特にトラブル対応については、24時間365日いつでも実施できるようにしなければなりません。自社要員では、どうしても休日対応や夜間対応が難しくなります。豊富に人材を抱えている外部企業に作業を委託することで、休日対応を含めてトラブル対応を行ってもらいやすくなります。
スポットでの依頼
定期的に作業を実施してもらうのではなく、スポットで外部企業に作業を委託することもできます。サーバーの部品交換やトラブル時の対応など、作業を依頼したい場合にのみ外注で作業を依頼することで、コストを削減することができます。
ただし、スポットでの依頼だとどうしても作業依頼までにリードタイムが必要です。特にトラブル対応については時間的な猶予が無いことも多いですが、スポットでの依頼だと迅速な対応は難しくなります。よって、スポット対応でサーバー保守を依頼する方法は、重要度やサービス停止リスクが低いシステムに向く方法だといえます。
それぞれの方法をまとめると以下のとおりです。
・社内にエンジニアがいる場合、自社要員でサーバー保守を実施する方法を検討します。ただし、管理するサーバー台数が増えてくると自社要員での対応が難しくなることもあります。
・社内にエンジニアがいない場合や、社内要員でサーバーを管理しきれない場合は、外注を検討します。外注には「保守契約による外注」と「スポットでの依頼」という2つがあります。
・重要度の高いシステムや、トラブル時の停止リスクが高いシステムについては、迅速な対応が期待できる保守契約による外注が有効です。一方で、重要度が低く保守コストを抑えたいシステムであれば、スポットでの依頼で十分であるケースもあります。
まとめ
この記事では、サーバー保守について詳しくご紹介しました。システムを安定的に利用できる状態とするには、サーバーの定期的なメンテナンスやトラブル時の対応といったサーバー保守作業が必要となります。
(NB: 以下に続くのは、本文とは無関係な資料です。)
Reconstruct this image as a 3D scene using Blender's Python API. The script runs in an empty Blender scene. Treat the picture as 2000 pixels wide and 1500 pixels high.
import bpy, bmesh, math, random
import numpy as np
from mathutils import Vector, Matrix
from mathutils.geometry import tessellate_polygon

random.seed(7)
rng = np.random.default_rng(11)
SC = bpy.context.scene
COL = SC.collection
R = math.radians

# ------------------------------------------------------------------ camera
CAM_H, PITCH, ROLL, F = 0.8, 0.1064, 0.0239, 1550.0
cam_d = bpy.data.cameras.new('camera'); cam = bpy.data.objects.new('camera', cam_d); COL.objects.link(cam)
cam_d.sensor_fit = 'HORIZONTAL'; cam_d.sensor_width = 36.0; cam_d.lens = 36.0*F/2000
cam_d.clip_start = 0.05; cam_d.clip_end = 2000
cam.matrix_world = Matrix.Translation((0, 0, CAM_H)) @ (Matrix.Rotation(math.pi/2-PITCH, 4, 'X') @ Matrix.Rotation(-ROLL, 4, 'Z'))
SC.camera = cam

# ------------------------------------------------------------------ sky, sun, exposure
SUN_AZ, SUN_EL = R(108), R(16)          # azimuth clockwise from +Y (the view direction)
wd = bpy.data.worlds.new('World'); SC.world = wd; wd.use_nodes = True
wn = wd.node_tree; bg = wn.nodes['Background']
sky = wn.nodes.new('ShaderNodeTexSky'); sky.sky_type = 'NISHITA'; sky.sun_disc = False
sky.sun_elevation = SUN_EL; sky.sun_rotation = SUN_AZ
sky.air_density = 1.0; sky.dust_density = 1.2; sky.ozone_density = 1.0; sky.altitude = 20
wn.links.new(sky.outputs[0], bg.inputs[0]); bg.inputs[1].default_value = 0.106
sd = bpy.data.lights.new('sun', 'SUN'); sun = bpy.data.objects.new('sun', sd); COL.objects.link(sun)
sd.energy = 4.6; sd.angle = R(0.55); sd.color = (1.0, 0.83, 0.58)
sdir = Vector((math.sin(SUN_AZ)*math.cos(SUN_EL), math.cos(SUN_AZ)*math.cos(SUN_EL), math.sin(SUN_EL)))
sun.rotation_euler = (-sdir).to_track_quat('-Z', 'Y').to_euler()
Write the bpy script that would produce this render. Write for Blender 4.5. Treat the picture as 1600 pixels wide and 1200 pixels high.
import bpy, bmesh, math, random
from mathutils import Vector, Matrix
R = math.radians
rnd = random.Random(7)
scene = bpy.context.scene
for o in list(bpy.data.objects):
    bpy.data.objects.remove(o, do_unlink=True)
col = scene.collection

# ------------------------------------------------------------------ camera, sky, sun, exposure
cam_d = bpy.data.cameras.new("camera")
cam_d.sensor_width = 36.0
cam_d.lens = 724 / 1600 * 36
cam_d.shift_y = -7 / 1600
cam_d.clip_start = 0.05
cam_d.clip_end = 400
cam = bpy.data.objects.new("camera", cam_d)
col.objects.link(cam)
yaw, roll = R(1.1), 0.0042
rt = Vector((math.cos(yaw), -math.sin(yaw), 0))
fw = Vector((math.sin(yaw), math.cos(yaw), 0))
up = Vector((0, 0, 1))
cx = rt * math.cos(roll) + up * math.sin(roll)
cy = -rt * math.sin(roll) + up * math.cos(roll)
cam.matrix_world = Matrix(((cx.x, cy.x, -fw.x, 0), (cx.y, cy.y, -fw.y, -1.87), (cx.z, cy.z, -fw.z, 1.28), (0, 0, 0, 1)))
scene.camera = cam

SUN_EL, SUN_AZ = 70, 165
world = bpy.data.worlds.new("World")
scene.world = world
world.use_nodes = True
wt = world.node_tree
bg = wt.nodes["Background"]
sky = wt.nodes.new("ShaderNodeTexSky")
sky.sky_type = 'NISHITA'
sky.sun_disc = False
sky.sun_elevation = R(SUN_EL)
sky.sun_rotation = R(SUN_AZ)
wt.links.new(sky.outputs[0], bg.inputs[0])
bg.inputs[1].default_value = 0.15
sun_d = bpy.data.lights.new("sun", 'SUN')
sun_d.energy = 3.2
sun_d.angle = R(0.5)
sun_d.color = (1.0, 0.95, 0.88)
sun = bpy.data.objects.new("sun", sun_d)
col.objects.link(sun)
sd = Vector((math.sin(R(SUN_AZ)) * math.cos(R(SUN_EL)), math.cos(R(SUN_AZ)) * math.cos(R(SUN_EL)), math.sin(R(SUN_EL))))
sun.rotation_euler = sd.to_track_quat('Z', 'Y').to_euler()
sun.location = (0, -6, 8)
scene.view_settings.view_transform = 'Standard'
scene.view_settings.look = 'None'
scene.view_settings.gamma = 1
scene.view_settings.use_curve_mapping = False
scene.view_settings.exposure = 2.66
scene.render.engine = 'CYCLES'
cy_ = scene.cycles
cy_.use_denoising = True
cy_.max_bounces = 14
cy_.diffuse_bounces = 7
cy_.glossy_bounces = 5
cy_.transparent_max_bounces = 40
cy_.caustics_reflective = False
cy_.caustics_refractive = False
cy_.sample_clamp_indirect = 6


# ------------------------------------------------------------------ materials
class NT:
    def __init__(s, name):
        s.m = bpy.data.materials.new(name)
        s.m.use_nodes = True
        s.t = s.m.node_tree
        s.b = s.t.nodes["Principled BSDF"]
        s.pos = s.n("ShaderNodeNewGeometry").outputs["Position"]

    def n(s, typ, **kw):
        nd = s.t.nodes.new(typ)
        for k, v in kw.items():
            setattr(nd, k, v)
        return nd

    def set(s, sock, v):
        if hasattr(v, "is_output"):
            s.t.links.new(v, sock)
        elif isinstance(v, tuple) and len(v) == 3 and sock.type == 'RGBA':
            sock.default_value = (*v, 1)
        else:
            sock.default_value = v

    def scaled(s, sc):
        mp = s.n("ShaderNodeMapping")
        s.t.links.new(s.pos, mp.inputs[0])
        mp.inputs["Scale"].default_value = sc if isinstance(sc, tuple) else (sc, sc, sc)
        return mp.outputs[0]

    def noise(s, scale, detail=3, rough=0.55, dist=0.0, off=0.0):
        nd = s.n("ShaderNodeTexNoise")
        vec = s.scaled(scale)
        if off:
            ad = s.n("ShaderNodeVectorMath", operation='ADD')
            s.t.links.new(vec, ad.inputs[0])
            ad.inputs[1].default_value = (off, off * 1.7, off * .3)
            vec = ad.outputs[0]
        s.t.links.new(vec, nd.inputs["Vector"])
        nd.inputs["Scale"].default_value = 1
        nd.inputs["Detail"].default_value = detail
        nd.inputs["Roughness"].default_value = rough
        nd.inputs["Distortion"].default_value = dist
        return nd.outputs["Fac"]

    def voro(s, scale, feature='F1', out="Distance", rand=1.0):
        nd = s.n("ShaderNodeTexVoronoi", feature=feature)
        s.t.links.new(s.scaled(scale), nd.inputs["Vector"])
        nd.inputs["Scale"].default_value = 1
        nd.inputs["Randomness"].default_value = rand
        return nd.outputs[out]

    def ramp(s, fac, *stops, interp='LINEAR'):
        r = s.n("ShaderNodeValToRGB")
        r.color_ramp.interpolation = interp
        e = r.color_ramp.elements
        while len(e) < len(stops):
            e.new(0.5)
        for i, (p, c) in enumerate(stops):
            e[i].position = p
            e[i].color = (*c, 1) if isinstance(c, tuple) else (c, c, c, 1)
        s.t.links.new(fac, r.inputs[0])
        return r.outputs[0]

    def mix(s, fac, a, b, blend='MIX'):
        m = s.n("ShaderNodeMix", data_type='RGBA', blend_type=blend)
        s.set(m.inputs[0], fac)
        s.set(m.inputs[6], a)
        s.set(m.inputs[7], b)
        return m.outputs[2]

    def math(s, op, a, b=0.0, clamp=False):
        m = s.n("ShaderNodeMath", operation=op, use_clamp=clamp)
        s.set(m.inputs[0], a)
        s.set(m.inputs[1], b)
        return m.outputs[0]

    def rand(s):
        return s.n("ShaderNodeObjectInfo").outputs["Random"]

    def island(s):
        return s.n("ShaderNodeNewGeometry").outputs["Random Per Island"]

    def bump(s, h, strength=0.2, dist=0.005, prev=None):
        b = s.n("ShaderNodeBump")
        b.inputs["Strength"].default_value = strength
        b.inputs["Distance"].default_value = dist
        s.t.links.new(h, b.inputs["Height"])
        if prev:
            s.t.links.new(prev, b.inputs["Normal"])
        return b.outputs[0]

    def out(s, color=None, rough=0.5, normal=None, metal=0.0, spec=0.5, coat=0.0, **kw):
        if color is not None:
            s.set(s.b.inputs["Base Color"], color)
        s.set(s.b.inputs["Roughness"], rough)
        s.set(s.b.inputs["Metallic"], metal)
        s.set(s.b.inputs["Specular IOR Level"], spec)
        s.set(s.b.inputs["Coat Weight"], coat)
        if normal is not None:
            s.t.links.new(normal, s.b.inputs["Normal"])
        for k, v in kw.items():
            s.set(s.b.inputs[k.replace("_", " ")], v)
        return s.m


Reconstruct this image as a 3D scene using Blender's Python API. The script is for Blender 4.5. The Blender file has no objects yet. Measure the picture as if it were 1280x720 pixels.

サーバーを購入したり、レンタル・リースでサーバーを利用したりする場合には、サーバー保守が必要である点をまず押さえておきましょう。
また、サーバー保守を実施する方法には大きく「自社要員で実施」「保守契約による外注」「スポットでの依頼」という3つが挙げられます。自社の人員やノウハウ、システムの特性に応じて、最適な方法を選択しましょう。